The major objection set forth to the work of so-called New Originalists like Randy, Larry and Keith (a label Randy says in his new piece that he wants to discard), is that when judges decide cases in the construction zone, they are freed from original meaning (or intent or both) and act as living originalists. Since many scholars believe that most litigated cases end up in the construction zone, these critics also argue that New Originalist theory merges with so-called living constitutionalism. The objective of Randy’s latest work is to solve what he says is a gap in the literature about how judges should act in the construction zone by suggesting that they try in good faith to find the original spirit of the text in question and the Constitution as a whole.

           Why is the distinction between normative and descriptive originalist theory so important? The answer to that question, maybe surprisingly, is intertwined with a famous statement made by Justice Elena Kagan at her confirmation hearing. In responding to a question from Senator Leahy, she said the following: “Sometimes they (the framers) laid down very specific rules. Sometimes they laid down broad principles. Either way, we apply what they tried to do…In that way, we are all originalists.” It is clear from the rest of her testimony that what she meant was that, where the Constitution is clear, the Justices are bound by that clarity, but where it is general, judges will have much more work to do. This description of judging is quite close to the interpretation/construction distinction described and/or prescribed by Randy, Larry and Keith.

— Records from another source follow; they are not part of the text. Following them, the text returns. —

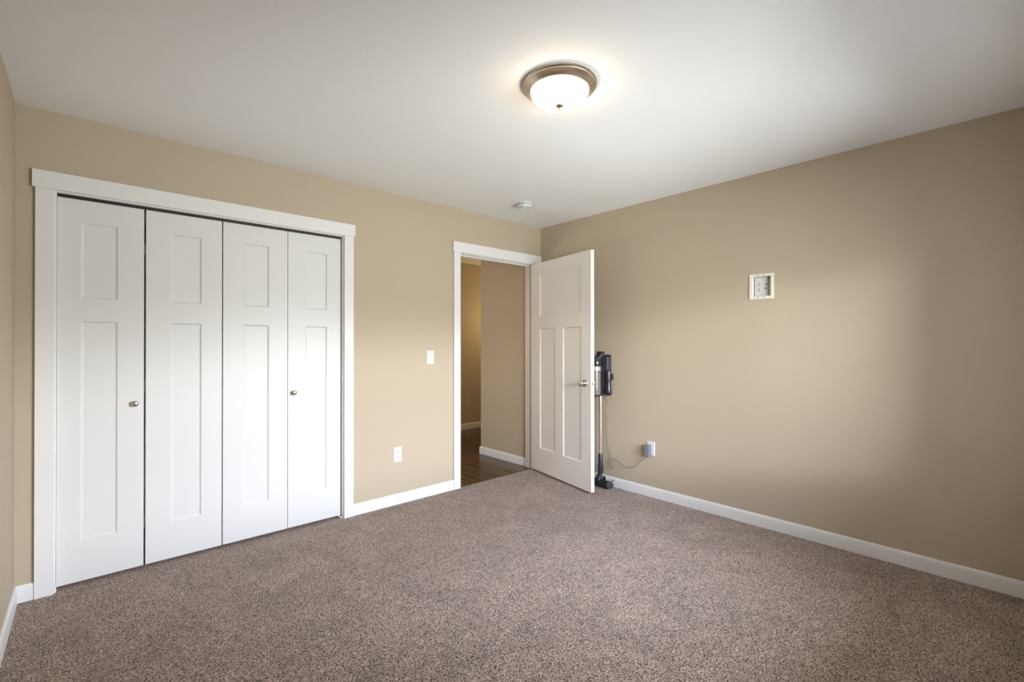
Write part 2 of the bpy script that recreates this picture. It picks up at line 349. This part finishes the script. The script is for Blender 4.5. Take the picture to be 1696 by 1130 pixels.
# bifold closet doors: leaf x-ranges, panel x-ranges, front face at y = 0.025
YD = 0.025
LEAF = [(-3.5400, -3.1895, -3.449, -3.303), (-3.1805, -2.8110, -3.064, -2.918), (-2.8045, -2.4300, -2.693, -2.545), (-2.4265, -2.0675, -2.313, -2.167)]
KN = {0: (-3.229, 0.930), 3: (-2.392, 0.930)}
NAMES = ('inner', 'outer')
for d, (ia, ib, side) in enumerate(((0, 1, 'left'), (2, 3, 'right'))):
    x0 = LEAF[ia][0]; x1 = LEAF[ib][1]
    dr = thing('door_%d' % (d + 2), ((x0 + x1) / 2, YD, 0.018), 'white two-leaf bifold door closing the %s half of the closet' % side, 'door', S)
    for i in (ia, ib):
        a, b, pa, pb = LEAF[i]
        bm = slab(b - a, 2.000, 0.033, [(pa - a, pb - a, 0.232, 1.382), (pa - a, pb - a, 1.502, 1.900)], z0=0.019)
        bmesh.ops.transform(bm, matrix=TR(a, YD, 0), verts=bm.verts[:])
        lf = obj('door_leaf', bm, BIFOLD, dr, world=True, bevel=0.0012)
        if i in KN:
            kx, kz = KN[i]; bm = bmesh.new()
            prof = [(0.0115, 0), (0.0115, 0.002), (0.007, 0.004), (0.0055, 0.010), (0.0085, 0.014), (0.0155, 0.0175), (0.0165, 0.021), (0.0145, 0.0245), (0.009, 0.027), (0, 0.028)]
            lathe(bm, prof, 32, TR(kx, YD, kz) @ RX(PI / 2))
            k = obj('knob', bm, NICK, lf, smooth=True)
            k.data.transform(dr.matrix_basis.inverted()); k['label'] = 'small round satin metal knob'
    for hz in (0.25, 1.02, 1.80):    # folding hinges on the back of the leaves
        xh = (LEAF[ia][1] + LEAF[ib][0]) / 2
        boxes('hinge', NICK, [(xh - 0.030, xh + 0.030, YD + 0.033, YD + 0.035, hz - 0.03, hz + 0.03)], dr, world=True)
    for px in (x0 + 0.05, x1 - 0.05):
        boxes('pivot_pin', PLAST, [(px - 0.004, px + 0.004, YD + 0.012, YD + 0.020, 2.019, 2.0335)], dr, world=True)

# entry door, swung open into the room
P0 = Vector((-0.147, -0.008)); P1 = Vector((-0.331, -0.896)); dv = (P1 - P0).normalized()
ang = math.atan2(dv.y, dv.x)
door = thing('door_1', (P0.x, P0.y, 0.0), 'white three-panel door standing open into the room', 'door', S, rotz=ang)
DW, DT = 0.907, 0.035
bm = slab(DW, 2.029, DT, [(0.152, 0.780, 1.526, 1.930), (0.152, 0.404, 0.244, 1.406), (0.522, 0.780, 0.244, 1.406)], z0=0.017, inset=0.011, depth=0.008)
leaf = obj('door_leaf', bm, DOORP, door, bevel=0.0012)
# local y=0 face must look towards the camera side (-x): body lies towards +x, i.e. local +y
ks = [(0.0325, 0), (0.0325, 0.003), (0.030, 0.007), (0.016, 0.011), (0.012, 0.016), (0.0115, 0.028), (0.016, 0.033), (0.0235, 0.039), (0.0270, 0.047), (0.0265, 0.055), (0.0225, 0.061), (0.013, 0.0645), (0, 0.0655)]
for M in (TR(0.832, 0, 0.925) @ RX(PI / 2), TR(0.832, DT, 0.925) @ RX(-PI / 2)):
    bm = bmesh.new(); lathe(bm, ks, 40, M); k = obj('door_knob', bm, NICK, leaf, smooth=True); k['label'] = 'round satin nickel knob'
bm = bmesh.new(); lathe(bm, [(0.0125, 0), (0.0125, 0.0012), (0.0115, 0.0018)], 28, TR(DW, DT / 2, 0.925) @ RY(PI / 2))
obj('latch_plate', bm, NICKD, leaf, smooth=True)['label'] = 'small round latch ring on the door edge'
bm = bmesh.new(); lathe(bm, [(0.0075, 0.0), (0.0075, 0.006), (0.0050, 0.011), (0, 0.0125)], 20, TR(DW + 0.0012, DT / 2, 0.925) @ RY(PI / 2)); obj('latch_bolt', bm, NICK, leaf, smooth=True)
for hz in (0.22, 1.02, 1.84):
    bm = bmesh.new(); lathe(bm, [(0.006, -0.045), (0.006, 0.045)], 14, TR(-0.002, DT + 0.008, hz)); box(bm, -0.0015, 0, 0.004, DT + 0.006, hz - 0.045, hz + 0.045)
    obj('hinge', bm, NICK, door, smooth=True)

# ------------------------------------------------------------------ window behind the camera
w = thing('window_1', ((WX0 + WX1) / 2, YF, WZ0), 'wide white sliding window opposite the closet', 'window', S)
ym = YF - 0.07
boxes('window_frame', PLAST, [(WX0, WX0 + 0.05, ym - 0.03, ym + 0.03, WZ0, WZ1), (WX1 - 0.05, WX1, ym - 0.03, ym + 0.03, WZ0, WZ1), (WX0, WX1, ym - 0.03, ym + 0.03, WZ0, WZ0 + 0.05),
      (WX0, WX1, ym - 0.03, ym + 0.03, WZ1 - 0.05, WZ1), ((WX0 + WX1) / 2 - 0.025, (WX0 + WX1) / 2 + 0.025, ym - 0.025, ym + 0.025, WZ0, WZ1)], w, world=True, bevel=0.002)
boxes('window_sill', TRIM, [(WX0 - 0.08, WX1 + 0.08, YF, YF + 0.03, WZ0 - 0.025, WZ0), (WX0, WX1, YF - 0.04, YF, WZ0 - 0.002, WZ0 + 0.001)], w, world=True, bevel=0.002)
for x0, x1 in ((WX0 + 0.05, (WX0 + WX1) / 2 - 0.025), ((WX0 + WX1) / 2 + 0.025, WX1 - 0.05)):
    boxes('window_pane', GLASS, [(x0, x1, ym - 0.003, ym + 0.003, WZ0 + 0.05, WZ1 - 0.05)], w, world=True)

# ------------------------------------------------------------------ ceiling light
lx, ly = LAMP_XY
lt = thing('ceiling_light', (lx, ly, H), 'round flush ceiling light with lit frosted bowl and nickel rim', 'ceiling light')
bm = bmesh.new()
lathe(bm, [(0.166, 0), (0.1675, -0.003), (0.1675, -0.008), (0.163, -0.0105), (0.1615, -0.012), (0.163, -0.014), (0.1625, -0.018), (0.158, -0.0205),
           (0.152, -0.023), (0.146, -0.027), (0.139, -0.033), (0.135, -0.036), (0.132, -0.036), (0.131, -0.030), (0.131, -0.004)], 96)
obj('metal_pan', bm, NICKD, lt, smooth=True)['label'] = 'stepped brushed nickel rim'
bm = bmesh.new()
lathe(bm, [(0.1295, -0.022), (0.1305, -0.034), (0.1290, -0.046), (0.1240, -0.058), (0.1150, -0.070), (0.102, -0.080), (0.085, -0.0875), (0.062, -0.093), (0.035, -0.0955), (0.0, -0.0965)], 96)
obj('glass_bowl', bm, GLOW, lt, smooth=True)['label'] = 'glowing white frosted glass bowl'
bm = bmesh.new()
lathe(bm, [(0.0, -0.0945), (0.0165, -0.0955), (0.0175, -0.099), (0.014, -0.1035), (0.0065, -0.1065), (0.0042, -0.110), (0.0055, -0.114), (0.0038, -0.1185), (0, -0.120)], 24)
obj('finial', bm, BRASS, lt, smooth=True)['label'] = 'small brass-toned finial'

# hall lamp: around the corner, its light is seen on the far wall
hl = bpy.data.lights.new('hall_light', 'POINT'); hl.energy = HALL_W; hl.color = (1.0, 0.74, 0.36); hl.shadow_soft_size = 0.09
ho = bpy.data.objects.new('hall_light', hl); C.objects.link(ho); ho.location = (1.30, 1.60, 1.62)

hfill = bpy.data.lights.new('hall_light', 'POINT'); hfill.energy = HALL_FILL_W; hfill.color = (1.0, 0.88, 0.74); hfill.shadow_soft_size = 0.14  # unseen fill light, added to brighten the hall side wall; no fixture here
hfill_o = bpy.data.objects.new('hall_light', hfill); C.objects.link(hfill_o); hfill_o.location = (-1.40, 0.85, 1.35)

# ------------------------------------------------------------------ smoke detector
sd = thing('smoke_detector', (-0.72, -0.50, H), 'small white round smoke detector on the ceiling', 'smoke detector')
bm = bmesh.new(); lathe(bm, [(0.063, 0), (0.064, -0.004), (0.064, -0.012), (0.060, -0.014)], 48); obj('mounting_plate', bm, PLAST, sd, smooth=True)
bm = bmesh.new(); lathe(bm, [(0.056, -0.013), (0.056, -0.018), (0.061, -0.0185), (0.0605, -0.030), (0.057, -0.036), (0.048, -0.0395), (0.040, -0.0405), (0.0375, -0.037), (0.028, -0.036), (0.0, -0.036)], 48)
obj('cover', bm, PLAST, sd, smooth=True)
bm = bmesh.new(); lathe(bm, [(0.020, -0.034), (0.0195, -0.041), (0.014, -0.0445), (0, -0.0455)], 28); obj('test_button', bm, PLAST, sd, smooth=True)
bm = bmesh.new()
for i in range(10):
    M = Matrix.Rotation(2 * PI * i / 10 + 0.1, 4, 'Z'); box(bm, 0.0555, 0.0572, -0.012, 0.012, -0.0178, -0.0142, M)
obj('vent_slots', bm, SLOT, sd)

# ------------------------------------------------------------------ wall plates (built facing -y, or turned to face -x)
def plate_bm(wd, ht, t=0.006):
    bm = bmesh.new(); e = 0.004
    v0 = [(-wd / 2, 0), (wd / 2, 0), (wd / 2, ht), (-wd / 2, ht)]; y = [0, -t * 0.45, -t]; ins = [0, 0, e]
    rings = []
    for yy, s in zip(y, ins):
        rings.append([bm.verts.new((x - s * math.copysign(1, x), yy, z + (s if z == 0 else -s))) for x, z in v0])
    for a, b in zip(rings, rings[1:]):
        for i in range(4): bm.faces.new((a[i], a[(i + 1) % 4], b[(i + 1) % 4], b[i]))
    bm.faces.new(rings[0]); bm.faces.new(rings[-1]); return bm
def receptacle(parent, z, dx=0.0, y=-0.006, mat_=None):
    bm = bmesh.new(); pts = []
    for i in range(28):
        a = 2 * PI * i / 28; r = 0.0172; pts.append((dx + r * math.cos(a), max(-0.0132, min(0.0132, r * math.sin(a)))))
    prism(bm, pts, 0, 0.0022, TR(0, y, z) @ RX(PI / 2))
    o = obj('socket', bm, mat_ or PLAST, parent)
    bm = bmesh.new(); yy = y - 0.0022
    box(bm, dx - 0.0075, dx - 0.0052, yy - 0.0004, yy, z - 0.002, z + 0.007); box(bm, dx + 0.0052, dx + 0.0075, yy - 0.0004, yy, z - 0.002, z + 0.007)
    lathe(bm, [(0.003, 0), (0.003, 0.0005)], 12, TR(dx, yy, z - 0.0078) @ RX(PI / 2))
    obj('socket_slots', bm, SLOT, o); return o
def screws(parent, zs, y=-0.006, r=0.0028, xs=(0,)):
    for z in zs:
        for x in xs:
            bm = bmesh.new(); lathe(bm, [(r, 0), (r * 0.8, 0.001), (0, 0.0012)], 14, TR(x, y, z) @ RX(PI / 2)); obj('screw', bm, PLAST, parent, smooth=True)

o1 = thing('power_outlet', (-1.623, 0, 0.330), 'white double outlet low on the wall between closet and doorway', 'outlet')
obj('cover_plate', plate_bm(0.071, 0.118), PLAST, o1, bevel=0.0006)
for z in (0.040, 0.0785): receptacle(o1, z)
screws(o1, (0.0592,), -0.006)
sw = thing('light_switch', (-1.324, 0, 1.087), 'white rocker light switch on the wall left of the doorway', 'light switch')
obj('cover_plate', plate_bm(0.072, 0.117), PLAST, sw, bevel=0.0006)
bm = bmesh.new(); box(bm, -0.0172, 0.0172, -0.0075, -0.004, 0.0250, 0.0920); obj('rocker_frame', bm, PLAST, sw, bevel=0.0006)
bm = bmesh.new(); prism(bm, [(0.0275, 0.0075), (0.0895, 0.0075), (0.0895, 0.0125), (0.0585, 0.0088), (0.0275, 0.0078)], -0.0145, 0.0145)
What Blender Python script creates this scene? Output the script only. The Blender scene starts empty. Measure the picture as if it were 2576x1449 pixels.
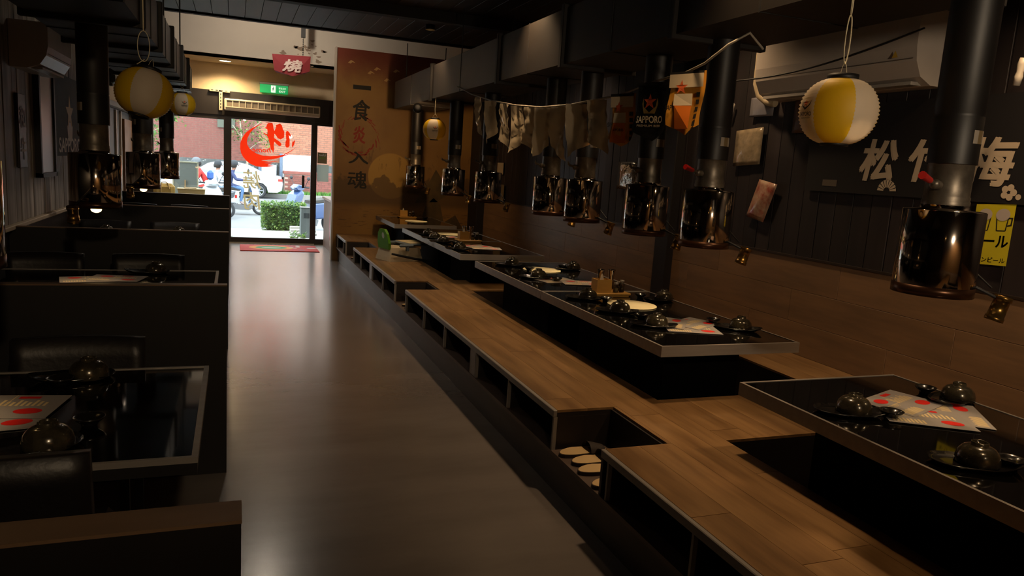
import bpy, math, random
from mathutils import Vector, Matrix
from mathutils.geometry import tessellate_polygon

PI = math.pi
random.seed(7)
S = bpy.context.scene
COL = S.collection

# ------------------------------------------------------------------ camera
F_PX = 1836.0
RW = ((0.93466936, 0.00358125, 0.35550016),      # world = RW @ (right, down, forward)
      (-0.34957725, -0.17278244, 0.92083765),
      (0.06472194, -0.9849535, -0.16024253))
cam_d = bpy.data.cameras.new('camera')
cam_d.sensor_width = 36.0
cam_d.lens = F_PX / 2576.0 * 36.0
cam_d.clip_start = 0.05
cam_d.clip_end = 200
cam = bpy.data.objects.new('camera', cam_d)
COL.objects.link(cam)
cam.matrix_world = Matrix(((RW[0][0], -RW[0][1], -RW[0][2], 0.0),
                           (RW[1][0], -RW[1][1], -RW[1][2], 0.0),
                           (RW[2][0], -RW[2][1], -RW[2][2], 1.5),
                           (0, 0, 0, 1)))
S.camera = cam

# ------------------------------------------------------------------ world, sun, lamps, exposure
W = bpy.data.worlds.new('sky')
S.world = W
W.use_nodes = True
bg = W.node_tree.nodes['Background']
bg.inputs[0].default_value = (0.82, 0.93, 1.0, 1)
bg.inputs[1].default_value = 6.8
sd = bpy.data.lights.new('sun', 'SUN')
sd.energy = 3.2
sd.color = (1.0, 0.95, 0.86)
sd.angle = 0.02
sun = bpy.data.objects.new('sun', sd)
COL.objects.link(sun)
sun.rotation_euler = Vector((0.35, 0.75, -1.0)).to_track_quat('-Z', 'Y').to_euler()

WARM = (1.0, 0.66, 0.36)
def spot(name, loc, target, watts, angle=120, blend=0.7, size=0.03, color=WARM, parent=None):
    d = bpy.data.lights.new(name, 'SPOT')
    d.energy = watts
    d.color = color
    d.spot_size = math.radians(angle)
    d.spot_blend = blend
    d.shadow_soft_size = size
    o = bpy.data.objects.new(name, d)
    COL.objects.link(o)
    o.location = loc
    o.rotation_euler = (Vector(target) - Vector(loc)).to_track_quat('-Z', 'Y').to_euler()
    if parent:
        o.parent = parent
    return o

S.view_settings.view_transform = 'Standard'
S.view_settings.look = 'None'
S.view_settings.exposure = 0.0
S.view_settings.gamma = 1.0
S.view_settings.use_curve_mapping = False
S.cycles.max_bounces = 8
S.cycles.diffuse_bounces = 4
S.cycles.glossy_bounces = 4
S.cycles.transmission_bounces = 6
S.cycles.transparent_max_bounces = 10
S.cycles.sample_clamp_indirect = 4.0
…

But here’s the conundrum. If judges are already deciding cases in an originalist fashion, as Larry, Justice Kagan and others seem to suggest, then why the huge political and academic outcry for President Trump (really Leonard Leo on leave from the Federalist Society) to appoint originalist judges as if that would be a serious break from tradition? On the other hand, that outcry makes sense if, as Randy and others suggest, judges need new tools to work in the construction zone because traditionally originalism has not been our law. But if Randy is wrong and judges have been doing this all along, as Larry seemed to argue in his congressional testimony, then the difference between these new Trump-appointed judges and the judges of the last, say 100 years, is one only of result, not method. That’s quite a big difference.

This puzzle is important to my work because I am trying to ascertain originalism’s attraction to such a large and diverse group of scholars, including liberals like Jack Balkin and many new and productive academics. Traditional originalists critiqued what they viewed as a long history of non-originalist decision-making, and I assume Randy and Evan are part of that movement, just offering different tools. Others seem to be arguing originalism is already baked into how judges decide cases. Someone must be right, and someone must be wrong about our past, and I think the more accurate answer has major implications for the originalist debates in courts, law reviews, and confirmation hearings. Do judges just need to do more of what they have been doing all along or do they need to change, as Randy and others argue? 

              I hope Randy and Larry, as well as the other originalists mentioned in this post, will take these questions seriously and in the spirit with which they are intended; a spirit of reconciliation and an attempt to move on from at least some of the tired debates of the past.